Well, sadly, I am not very up on logical systems. Just ask my wife. ;-) However, you may think I am really saying more than I mean to imply. When I speak of "apparent contradictions" the issue that I am thinking about is the nature of revelation and inerrancy. As I see it inerrancy does not require that every record of every event necessarily agree in all the details. Such consistency is only necessary if it deals directly with the subject of revelation. Therefore, these contradictions can only really be called that if the reader insists that the Spirit is actively seeking to reveal the order of the creation events. However, I don't think we can say this is necessarily so. It may be, I won't deny that, but it may not be. If not, then the contradiction is not a contradiction at all because the information is ancillary to revelation and is not revelation itself. The order may convey something in one telling, and something else in another and therefore can be fitted to the narrative in order to make the revelation itself more meaningful and clear.
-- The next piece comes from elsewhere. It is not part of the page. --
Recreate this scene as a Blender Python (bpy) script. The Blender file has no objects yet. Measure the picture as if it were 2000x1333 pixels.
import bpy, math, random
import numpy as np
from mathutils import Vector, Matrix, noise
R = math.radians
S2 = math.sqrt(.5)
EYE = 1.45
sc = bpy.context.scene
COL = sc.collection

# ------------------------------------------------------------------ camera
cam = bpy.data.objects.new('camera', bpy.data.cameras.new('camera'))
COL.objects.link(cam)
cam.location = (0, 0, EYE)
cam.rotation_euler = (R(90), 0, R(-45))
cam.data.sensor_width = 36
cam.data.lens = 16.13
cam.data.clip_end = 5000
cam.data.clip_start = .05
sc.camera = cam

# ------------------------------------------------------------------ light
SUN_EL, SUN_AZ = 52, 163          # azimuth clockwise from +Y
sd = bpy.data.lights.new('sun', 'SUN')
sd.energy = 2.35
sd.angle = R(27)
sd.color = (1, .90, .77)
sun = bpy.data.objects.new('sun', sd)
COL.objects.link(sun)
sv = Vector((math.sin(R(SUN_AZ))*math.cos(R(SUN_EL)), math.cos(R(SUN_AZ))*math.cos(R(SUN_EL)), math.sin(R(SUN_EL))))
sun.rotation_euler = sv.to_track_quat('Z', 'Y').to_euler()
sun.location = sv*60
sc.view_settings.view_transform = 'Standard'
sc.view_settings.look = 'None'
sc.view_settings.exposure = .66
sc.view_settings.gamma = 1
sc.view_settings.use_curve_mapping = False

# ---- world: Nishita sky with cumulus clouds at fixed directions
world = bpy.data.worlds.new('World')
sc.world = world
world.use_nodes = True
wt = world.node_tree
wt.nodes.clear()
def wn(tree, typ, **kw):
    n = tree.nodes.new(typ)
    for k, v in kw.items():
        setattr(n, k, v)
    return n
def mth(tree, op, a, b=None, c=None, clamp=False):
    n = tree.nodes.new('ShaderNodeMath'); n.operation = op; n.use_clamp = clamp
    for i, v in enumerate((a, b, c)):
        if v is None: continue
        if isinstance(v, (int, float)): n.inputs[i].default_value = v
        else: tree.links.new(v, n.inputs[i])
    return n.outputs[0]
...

That is why these "apparent" contradictions don't affect the scripture in any negative way to my mind. The contradiction is only about things which were not really being revealed by God as such, but rather were being used by the authors as a means to help elucidate the reader in some way regarding what was really being revealed. I don't know what was actually created first, as far as the scriptures are concerned, birds or man, and I honestly don't believe that God is concerned with which we favour. Rather, the creation narrative was intended to reveal something much more profound and important to us. It hardly matters to our salvation whether we are older or younger than birds, but it does matter that we are children of God with a purpose within creation. This, I believe, is what this narrative is about. Though I won't pretend my opinion in this has any more weight than that of anybody else. It just happens to be the one I have found most reasonable.